Most of the media has ignored all this and instead focused on the disappointing 51,000 “new jobs” number from the establishment survey for September. But even in that survey, the jobs number for August was revised upward by 62,000 and the U.S. jobs machine continues to roll out an average of about 150,000 additional hires each month. Even the loss of residential construction jobs in September, due to the housing market slowdown, was nearly matched by payroll gains in commercial construction.
You’d think that all this good economic news would get more attention, but it seems that “It’s the economy, stupid!” was a 1990s phenomenon. Or something.
UPDATE: Fausta has further thoughts.
BROWNSHIRTS AT COLUMBIA: The D.C. Examiner editorializes:
The thugs should be expelled from Columbia and barred from admission at any other self-respecting university. But frankly, we doubt that Columbia officials will do much of anything beyond delivering figurative slaps on the wrists of the offending students and their accomplices. Too many American academic officials have become cowed by fear of appearing to violate the politically correct orthodoxy that rules most campuses.
Yes, commitments to free speech and academic debate are trotted out when it’s politically useful, but it’s been clear for years that many university administrators don’t really believe them.
A LOOK AT the Mullahs’ massacre on the road to Qom. “The second fact is widely, in fact compulsively, denied by a plethora of self-proclaimed experts on Iran. And that is the bravery of Iranians who wish to be free to practice their religion and politics as they see fit, rather than as their tyrants insist. Thousands of people stood up to the regime’s killers, in defense of a solitary mullah whose crime was to preach traditional Shi’ite values. That’s a major event, especially because Islam is not very popular these days in Iran.”
MICKEY KAUS: “Why is nearly every top Republican (Bush, Hastert, Sensenbrenner) suddenly babbling about ‘appropriations,’ using the same weasely, Clintonian syntax? It would be crazy not to be paranoid.”
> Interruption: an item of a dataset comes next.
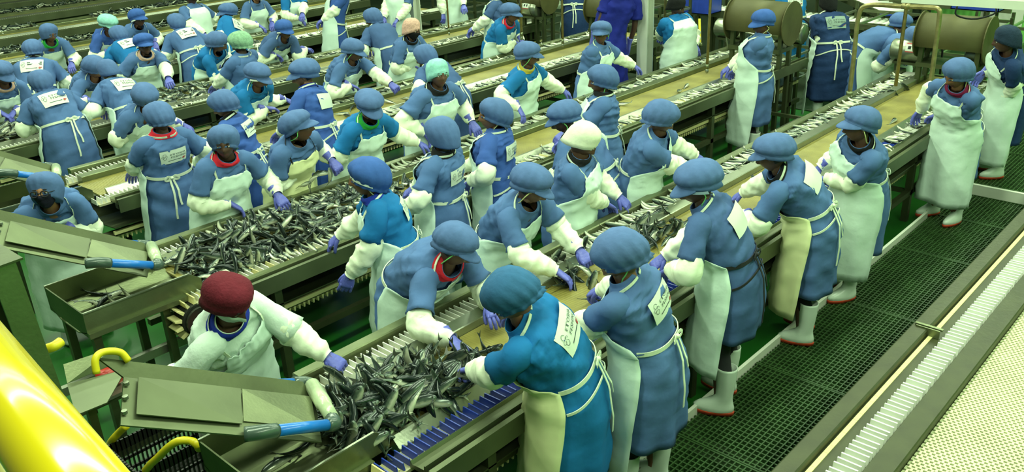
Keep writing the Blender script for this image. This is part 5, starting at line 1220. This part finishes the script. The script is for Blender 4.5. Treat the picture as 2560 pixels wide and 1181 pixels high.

If the GOP is this stupid, they deserve the brutal drubbing at the polls that will result. Message to the White House: You blew it on Harriet Miers and Dubai Ports because you ignored the early-warning signals from the blogs. You can’t afford another such disaster, so if Kaus is right here, you’d better rethink, pronto.
MORE ON THE NORTH KOREAN NUKE: The test now shows on the USGS quake map.
Japan and China join to call it “unacceptable.” Kim Jong Il is a uniter, not a divider!
Op-For looks at the implications, and notes that North Korea has probably been able to do this for most of a decade. Plus, a look at the bright side: “Our missiles work. Theirs don’t.”
The reality is that the international nonproliferation regime has failed again, because although people are willing to talk, nobody’s willing to actually do anything significant when a country appears close to going nuclear. See also Iran.
This article from the Washington Post features lots of stern diplomatic statements from lots of countries. If people actually do something about this, it may help bring Iran under some degree of control. If strong words are, once again, followed up by no action then it will have the opposite effect.
Meanwhile, Korean expat-blog The Marmot’s Hole has advice for American expats in Korea.
My own thought: North Korea usually does something attention-getting when Iran needs a distraction. So keep an eye on the mullahs, too.
And this piece from Friday by Josh Manchester just became more timely.
ANOTHER UPDATE: Josh Trevino takes a look at the situation, and manages to use the phrase: “puerile predator in Pyongyang.” Extra points! Plus he recommends the site MissileThreat.com.
DEFICIT HALVED, three years early. Due to the absence of even virtual gay sex, no one cares.